-- Start of Data segment --
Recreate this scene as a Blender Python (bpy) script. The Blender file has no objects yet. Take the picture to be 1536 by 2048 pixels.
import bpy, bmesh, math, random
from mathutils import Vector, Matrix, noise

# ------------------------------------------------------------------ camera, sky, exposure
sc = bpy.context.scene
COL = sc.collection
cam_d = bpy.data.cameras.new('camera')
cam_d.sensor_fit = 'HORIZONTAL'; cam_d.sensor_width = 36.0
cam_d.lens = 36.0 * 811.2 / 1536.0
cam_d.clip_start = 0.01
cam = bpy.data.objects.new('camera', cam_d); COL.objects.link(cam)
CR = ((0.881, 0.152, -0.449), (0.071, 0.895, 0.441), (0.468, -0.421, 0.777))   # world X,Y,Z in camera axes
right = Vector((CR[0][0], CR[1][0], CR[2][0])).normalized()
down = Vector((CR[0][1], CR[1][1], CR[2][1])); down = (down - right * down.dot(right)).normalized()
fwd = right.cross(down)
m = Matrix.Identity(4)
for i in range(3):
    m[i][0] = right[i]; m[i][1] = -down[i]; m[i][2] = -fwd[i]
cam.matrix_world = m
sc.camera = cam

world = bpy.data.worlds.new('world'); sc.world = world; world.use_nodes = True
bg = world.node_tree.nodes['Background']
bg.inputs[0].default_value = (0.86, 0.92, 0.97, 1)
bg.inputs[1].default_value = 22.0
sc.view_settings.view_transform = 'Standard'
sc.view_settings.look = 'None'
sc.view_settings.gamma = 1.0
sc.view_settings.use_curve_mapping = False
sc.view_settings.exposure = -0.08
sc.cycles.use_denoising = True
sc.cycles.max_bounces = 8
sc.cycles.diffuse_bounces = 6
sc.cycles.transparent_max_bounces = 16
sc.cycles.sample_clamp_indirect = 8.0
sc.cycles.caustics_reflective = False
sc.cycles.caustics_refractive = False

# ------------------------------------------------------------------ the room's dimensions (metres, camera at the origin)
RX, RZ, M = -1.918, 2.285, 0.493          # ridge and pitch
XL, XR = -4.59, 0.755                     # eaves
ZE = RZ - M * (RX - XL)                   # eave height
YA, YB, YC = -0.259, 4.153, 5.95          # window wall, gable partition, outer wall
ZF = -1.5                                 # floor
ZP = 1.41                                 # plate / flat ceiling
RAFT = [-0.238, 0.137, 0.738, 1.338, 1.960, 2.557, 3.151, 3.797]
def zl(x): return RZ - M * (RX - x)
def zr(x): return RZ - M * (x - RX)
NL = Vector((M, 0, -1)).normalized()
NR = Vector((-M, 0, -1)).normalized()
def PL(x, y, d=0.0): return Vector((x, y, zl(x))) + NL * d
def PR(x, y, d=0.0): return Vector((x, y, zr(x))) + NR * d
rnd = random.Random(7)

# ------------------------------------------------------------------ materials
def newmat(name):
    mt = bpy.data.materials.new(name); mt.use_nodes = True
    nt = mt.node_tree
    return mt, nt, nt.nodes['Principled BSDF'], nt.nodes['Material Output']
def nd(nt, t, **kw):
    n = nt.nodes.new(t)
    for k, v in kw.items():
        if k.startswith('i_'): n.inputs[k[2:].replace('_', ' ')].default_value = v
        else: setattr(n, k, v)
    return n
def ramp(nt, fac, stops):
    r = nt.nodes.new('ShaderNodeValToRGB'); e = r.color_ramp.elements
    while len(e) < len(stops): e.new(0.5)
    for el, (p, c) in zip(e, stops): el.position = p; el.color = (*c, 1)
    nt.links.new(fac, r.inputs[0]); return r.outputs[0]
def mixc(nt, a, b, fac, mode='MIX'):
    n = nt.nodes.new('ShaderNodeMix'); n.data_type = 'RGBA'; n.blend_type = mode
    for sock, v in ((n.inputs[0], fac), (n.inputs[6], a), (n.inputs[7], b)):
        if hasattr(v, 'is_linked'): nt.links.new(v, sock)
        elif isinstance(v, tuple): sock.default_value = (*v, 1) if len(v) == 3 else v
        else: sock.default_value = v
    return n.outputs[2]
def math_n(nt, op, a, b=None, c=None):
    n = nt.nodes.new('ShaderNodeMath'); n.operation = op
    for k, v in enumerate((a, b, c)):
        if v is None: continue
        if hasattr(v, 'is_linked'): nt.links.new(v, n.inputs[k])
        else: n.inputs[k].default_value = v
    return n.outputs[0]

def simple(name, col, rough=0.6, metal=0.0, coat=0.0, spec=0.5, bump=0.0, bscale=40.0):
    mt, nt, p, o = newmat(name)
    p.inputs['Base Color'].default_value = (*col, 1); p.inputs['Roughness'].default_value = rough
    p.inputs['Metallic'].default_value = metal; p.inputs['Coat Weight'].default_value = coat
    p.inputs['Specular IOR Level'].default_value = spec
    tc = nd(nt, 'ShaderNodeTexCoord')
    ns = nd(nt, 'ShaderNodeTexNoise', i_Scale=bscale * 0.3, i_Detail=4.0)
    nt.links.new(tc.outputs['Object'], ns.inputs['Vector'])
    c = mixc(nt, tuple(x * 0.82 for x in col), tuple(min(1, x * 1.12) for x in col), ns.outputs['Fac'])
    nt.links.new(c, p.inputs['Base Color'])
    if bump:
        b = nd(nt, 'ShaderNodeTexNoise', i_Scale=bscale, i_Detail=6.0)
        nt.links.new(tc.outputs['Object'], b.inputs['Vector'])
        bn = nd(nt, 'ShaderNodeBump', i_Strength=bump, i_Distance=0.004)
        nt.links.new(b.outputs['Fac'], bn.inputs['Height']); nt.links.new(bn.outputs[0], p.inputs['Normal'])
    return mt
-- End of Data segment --
• Directions for this task: Repeat exactly, please, each line from the beginning of the data through the line with "sc.camera = cam" in it, and only those lines.

• Worked solution:
Recreate this scene as a Blender Python (bpy) script. The Blender file has no objects yet. Take the picture to be 1536 by 2048 pixels.
import bpy, bmesh, math, random
from mathutils import Vector, Matrix, noise

# ------------------------------------------------------------------ camera, sky, exposure
sc = bpy.context.scene
COL = sc.collection
cam_d = bpy.data.cameras.new('camera')
cam_d.sensor_fit = 'HORIZONTAL'; cam_d.sensor_width = 36.0
cam_d.lens = 36.0 * 811.2 / 1536.0
cam_d.clip_start = 0.01
cam = bpy.data.objects.new('camera', cam_d); COL.objects.link(cam)
CR = ((0.881, 0.152, -0.449), (0.071, 0.895, 0.441), (0.468, -0.421, 0.777))   # world X,Y,Z in camera axes
right = Vector((CR[0][0], CR[1][0], CR[2][0])).normalized()
down = Vector((CR[0][1], CR[1][1], CR[2][1])); down = (down - right * down.dot(right)).normalized()
fwd = right.cross(down)
m = Matrix.Identity(4)
for i in range(3):
    m[i][0] = right[i]; m[i][1] = -down[i]; m[i][2] = -fwd[i]
cam.matrix_world = m
sc.camera = cam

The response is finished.